The internal conflict with the government camp is becoming heated. The Blue House, government and governing party are blaming each other for the confusion in state affairs. The leaders of the governing party point fingers at each other. The nation seems to be drifting without direction. This is no time to engage in pinning the responsibility on others. The president must show leadership by calming the internal trouble and setting a new direction.
Judging from the way things are going, the governing camp must be in some kind of trouble. Prime Minister Lee Hae-chan warned against “domination of presidential aides and private organizations.” Meanwhile, Yeom Dong-yeon, a close aide of the president, retorted, telling Mr. Lee, “Behave prudently.” When things go this far, they don’t appear to be a family. It is not a matter of an emotional gap, but a difference in their understanding of reality. A governing party lawmaker who was once a deputy prime minister of economy criticized the committee-centered government operation, saying, “Government operations should be left to the administration manned by experts.” But the Blue House responded, saying, “That is completely the wrong idea.”

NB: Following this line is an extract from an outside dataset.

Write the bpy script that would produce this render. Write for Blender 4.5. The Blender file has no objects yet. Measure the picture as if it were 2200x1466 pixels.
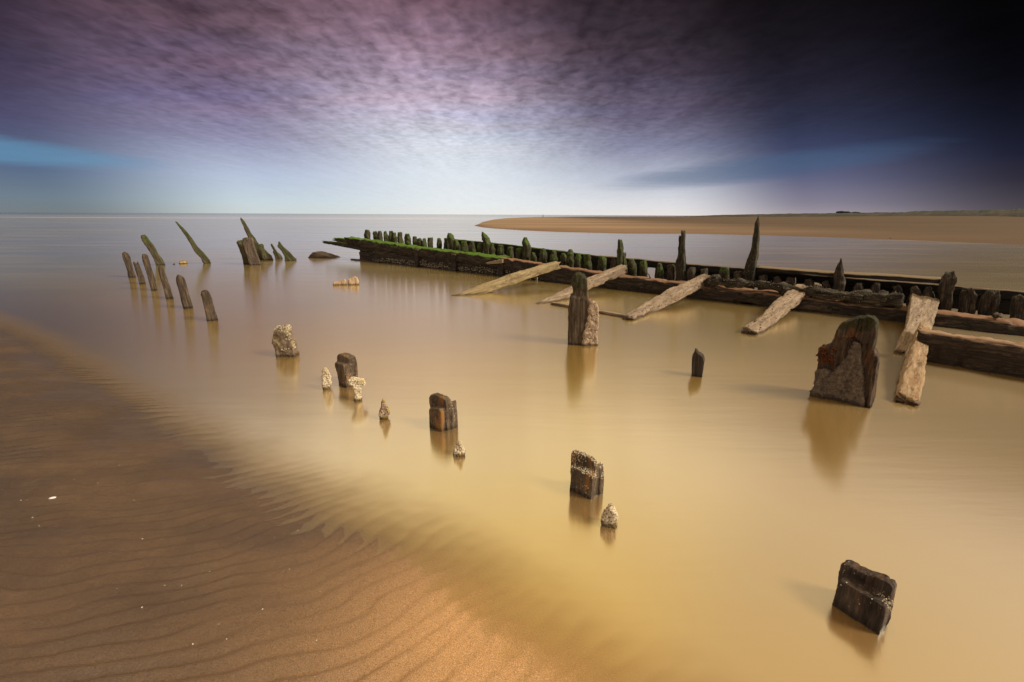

The Uri Party criticized the Blue House for promoting policies based on the president’s idealistic ideas, complaining, “The party cleans up the mess after the government establishes policies.” Nothing can be achieved, if they exchange attacks and counterattacks.
First, the Blue House must listen to what the party says. As the lawmakers contact voters in their constituencies, they come to understand the people’s view. It is not proper to ask the party to take care of side effects after excluding their participation in policymaking. The separation of the party and the government means the president shouldn’t behave like an emperor by taking the party’s right to appoint personnel and candidates for elections. If the government asks the party to watch what the government does, there is no need for party politics and politics of responsibility.
The party is also responsible. Being satisfied with the victory in general elections, it neglected to reflect the desperate needs of the people. It clings to conflict over hegemony and debates on ideology, while paying no attention to the livelihood of the people.